What do we mean by “mobile first”? It’s simple. When you think about access to web-based software or information, there are primarily two ways we can access them – via portable devices (mobile phones, tablets, etc.) or fixed devices (monitors, kiosks, TVs, signage, etc.). Now, most portable devices tend to have screen sizes between 4 and 10 inches (measured diagonally), while fixed devices tend to be 20 inches or  larger—and in some cases 100 inches or more. That disparity in screen sizes can create big problems for users. When a mobile user attempts to navigate through information via partner portal software whose design prioritizes large screens, functionality and ease of use can be very limited. In fact, the failure to optimize for mobile devices can drive down usage of a partner portal substantially.

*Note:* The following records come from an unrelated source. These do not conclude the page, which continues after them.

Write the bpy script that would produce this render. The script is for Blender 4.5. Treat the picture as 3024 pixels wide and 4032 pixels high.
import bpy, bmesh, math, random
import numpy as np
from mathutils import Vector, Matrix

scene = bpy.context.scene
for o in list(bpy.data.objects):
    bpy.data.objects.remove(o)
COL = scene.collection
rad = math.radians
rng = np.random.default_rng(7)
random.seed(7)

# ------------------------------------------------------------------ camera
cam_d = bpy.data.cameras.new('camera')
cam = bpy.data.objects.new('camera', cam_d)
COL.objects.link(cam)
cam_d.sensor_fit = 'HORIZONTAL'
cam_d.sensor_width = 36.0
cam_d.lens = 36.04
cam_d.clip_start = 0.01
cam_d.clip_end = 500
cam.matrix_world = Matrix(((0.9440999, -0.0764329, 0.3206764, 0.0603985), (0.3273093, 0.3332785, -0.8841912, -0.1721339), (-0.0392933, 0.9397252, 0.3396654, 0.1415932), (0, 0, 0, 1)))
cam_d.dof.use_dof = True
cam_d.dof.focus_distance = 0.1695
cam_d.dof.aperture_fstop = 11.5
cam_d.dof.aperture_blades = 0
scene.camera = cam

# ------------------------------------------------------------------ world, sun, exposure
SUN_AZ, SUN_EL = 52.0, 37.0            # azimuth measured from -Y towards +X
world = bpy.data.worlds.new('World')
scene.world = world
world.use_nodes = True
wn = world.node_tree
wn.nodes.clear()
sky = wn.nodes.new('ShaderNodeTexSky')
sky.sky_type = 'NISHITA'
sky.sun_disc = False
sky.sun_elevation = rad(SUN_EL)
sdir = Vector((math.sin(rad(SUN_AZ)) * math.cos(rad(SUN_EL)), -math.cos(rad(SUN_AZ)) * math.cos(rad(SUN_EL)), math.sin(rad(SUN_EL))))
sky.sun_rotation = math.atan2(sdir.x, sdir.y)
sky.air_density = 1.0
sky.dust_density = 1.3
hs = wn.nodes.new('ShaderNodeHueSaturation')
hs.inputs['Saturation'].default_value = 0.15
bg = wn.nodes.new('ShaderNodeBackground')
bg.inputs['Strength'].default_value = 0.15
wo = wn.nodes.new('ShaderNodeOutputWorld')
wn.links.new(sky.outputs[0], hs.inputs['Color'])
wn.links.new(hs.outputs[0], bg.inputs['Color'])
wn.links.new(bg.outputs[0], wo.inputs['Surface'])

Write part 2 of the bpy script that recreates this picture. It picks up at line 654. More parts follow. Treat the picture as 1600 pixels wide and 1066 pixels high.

Most web-based partner portal software vendors—sometimes referred to as SaaS (Software as a Service) partner portal providers—have built software with large-screen experiences in mind. There are three primary reasons behind this. First, many content creation activities today still require access to a large screen such as a desktop PC monitor. From that perspective, it makes sense that vendors and their designers who access partner portal software and create content for uploading should be able to do so on a big screen. The second reason for a desktop-centric approach to partner portal software is more technical: Vendors know that rebuilding their software to provide mobile-friendly features and functionality requires additional investment of resources. Finally, until recently most access to partner portal software has been via desktop devices, so there hasn’t been enough data to substantiate a business case for putting mobile first.

This last reason takes us into chicken-and-egg territory, and it highlights a risk that vendors assume when they stubbornly resist change. If there aren’t enough partner users accessing the partner portal via their mobile devices to justify a mobile-first approach, isn’t it possible that’s because most partner portal software is not mobile friendly? Actually, there is already plenty of data tracking secondary usage—e.g., applications that are available for access via mobile devices and also via large screen desktop devices—that clearly shows users are gradually—and in some cases quite rapidly—shifting towards mobile-based access. Examples that we can all relate to are email, calendar and task applications. A recent article by Alex Sessoms, Senior Partner Marketing Manager at Microsoft notes that “the number of mobile workers worldwide is expected to increase from 1.32 billion in 2014 (about 37 percent of the global workforce) to 1.75 billion in 2020 (about 42 percent of the global workforce), according to mobile research firm Strategy Analytics.” We can safely assume this trend will only intensify as more and more applications become mobile-centric.

If your organization is wondering how to drive adoption and usage of various programs that you deliver via your partner portal software, I would urge you to carefully consider a mobile-first strategy. This is incredibly important, because the user interaction model encompassing what users access and how is fundamentally different for mobile devices vs. large screen devices. If a partner portal software vendor is not thinking through this usage model and adapting to changing user behavior, their mobile applications will likely experience much higher failure rates because of user frustration.  Whenever ease of use is compromised, usage levels drop. Pushing an existing desktop software interface through a mobile interface is a non-starter.

On the bright side, there are partner portal software vendors like ZINFI that have fully embraced a mobile-first strategy and are constantly re-architecting their platform to fully address the unique requirements of mobile devices. A mobile-first strategy can drive up the usage of partner portal and reduce administrative costs of dealing with a lot of frustrated users. It’s also a much better, smarter way to transition to the future.